Puisqu’il en est ainsi

22.10.10

image Puisqu’il en est ainsi, dit-elle sur l’écran.

Cachée derrière ses lunettes noires, elle se grime, ajuste son maquillage, remet un peu de rouge feu sur ses lèvres, des lèvres que j’ai tant embrassées. Puisqu’il en est ainsi, la laisser s’enfuir, repartir à zéro, retrouver son reflet dans le miroir, séduire pour vaincre les contradictions, contradictions que j’ai tant aimées.  Puisqu’il en est ainsi, se suffire du « en » qui englobe le tout, les années suspendues, ballottées par le souffle de la vie et balayées aujourd’hui par l’inertie, victimes de la nonchalance que je supposais assumée et partagée.

Puisqu’il en est ainsi, dit-elle sur l’écran.

Derrière le filtre, elle se rassure, tient la barre haut, refuse tous les dévers, pentes nécessaires qu’elle croyait piège. Puisqu’il en est ainsi, me protéger de l’image charme, retenir nos discours si précieux et dans d’autres eaux larguer les amarres, attaches qu’il serait vain de vouloir renouer.
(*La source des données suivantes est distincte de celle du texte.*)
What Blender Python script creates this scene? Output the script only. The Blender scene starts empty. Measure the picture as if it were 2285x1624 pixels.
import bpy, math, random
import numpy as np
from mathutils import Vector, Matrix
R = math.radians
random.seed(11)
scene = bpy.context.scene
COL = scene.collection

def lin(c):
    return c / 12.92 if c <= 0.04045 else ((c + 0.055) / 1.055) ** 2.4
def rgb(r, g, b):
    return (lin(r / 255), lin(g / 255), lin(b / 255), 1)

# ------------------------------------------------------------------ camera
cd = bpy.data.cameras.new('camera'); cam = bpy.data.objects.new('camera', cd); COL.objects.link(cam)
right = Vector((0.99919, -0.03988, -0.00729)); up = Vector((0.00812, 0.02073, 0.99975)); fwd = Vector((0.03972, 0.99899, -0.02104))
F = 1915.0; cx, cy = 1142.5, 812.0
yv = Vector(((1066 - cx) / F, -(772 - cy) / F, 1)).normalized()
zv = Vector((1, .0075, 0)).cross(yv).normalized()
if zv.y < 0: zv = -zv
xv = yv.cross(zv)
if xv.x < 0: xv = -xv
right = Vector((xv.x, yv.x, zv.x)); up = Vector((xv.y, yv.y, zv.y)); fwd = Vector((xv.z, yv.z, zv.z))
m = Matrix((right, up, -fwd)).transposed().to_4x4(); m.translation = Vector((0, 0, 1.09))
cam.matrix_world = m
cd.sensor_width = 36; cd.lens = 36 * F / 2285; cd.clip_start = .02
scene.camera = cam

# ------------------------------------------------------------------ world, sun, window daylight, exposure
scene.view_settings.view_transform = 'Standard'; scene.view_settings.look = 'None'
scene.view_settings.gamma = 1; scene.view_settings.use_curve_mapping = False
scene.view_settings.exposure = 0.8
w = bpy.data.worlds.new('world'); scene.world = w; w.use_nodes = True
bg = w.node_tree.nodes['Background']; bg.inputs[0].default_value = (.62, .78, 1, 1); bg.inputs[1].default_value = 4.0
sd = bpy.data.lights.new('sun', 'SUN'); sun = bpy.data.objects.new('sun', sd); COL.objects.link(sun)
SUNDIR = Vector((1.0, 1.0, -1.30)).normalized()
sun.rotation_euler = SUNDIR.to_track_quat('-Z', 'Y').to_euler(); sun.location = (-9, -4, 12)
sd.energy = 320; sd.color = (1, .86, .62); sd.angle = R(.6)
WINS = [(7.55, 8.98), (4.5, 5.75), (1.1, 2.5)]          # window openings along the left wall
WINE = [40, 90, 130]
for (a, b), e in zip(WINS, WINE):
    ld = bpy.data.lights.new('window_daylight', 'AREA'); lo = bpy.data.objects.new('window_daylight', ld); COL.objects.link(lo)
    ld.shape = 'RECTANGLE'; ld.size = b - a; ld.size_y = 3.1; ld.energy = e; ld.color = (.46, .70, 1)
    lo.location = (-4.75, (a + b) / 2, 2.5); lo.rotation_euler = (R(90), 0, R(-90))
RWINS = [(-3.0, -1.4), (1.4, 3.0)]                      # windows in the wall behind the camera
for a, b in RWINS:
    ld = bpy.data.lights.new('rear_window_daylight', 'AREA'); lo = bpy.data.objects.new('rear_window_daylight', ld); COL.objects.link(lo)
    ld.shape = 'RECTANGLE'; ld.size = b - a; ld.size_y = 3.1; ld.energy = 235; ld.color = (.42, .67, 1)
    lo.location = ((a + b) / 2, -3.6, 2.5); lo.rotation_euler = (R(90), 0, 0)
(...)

Puisqu’il en est ainsi, réapprendre à rêver, s’offrir au temps dans des parenthèses enjouées, lunaire comme j’aimais l’être avec elle. Puisqu’il en est ainsi, savoir que le sentiment était partagé, qu’il l’est toujours peut-être, ces peut-être que j’ai trop prolongés. Puisqu’il en est ainsi, respirer encore les fragrances de son absence, un instant, pour se dire que c’est arrivé, puis se résigner à continuer seul vers des états meilleurs, le meilleur de moi, d’un nous futur équilibré qu’un jour avec elle j’ai touché. Puisqu’il en est ainsi, l’envelopper déjà du souvenir, persistances à paraître dans le futile, fut-il, furent-ils.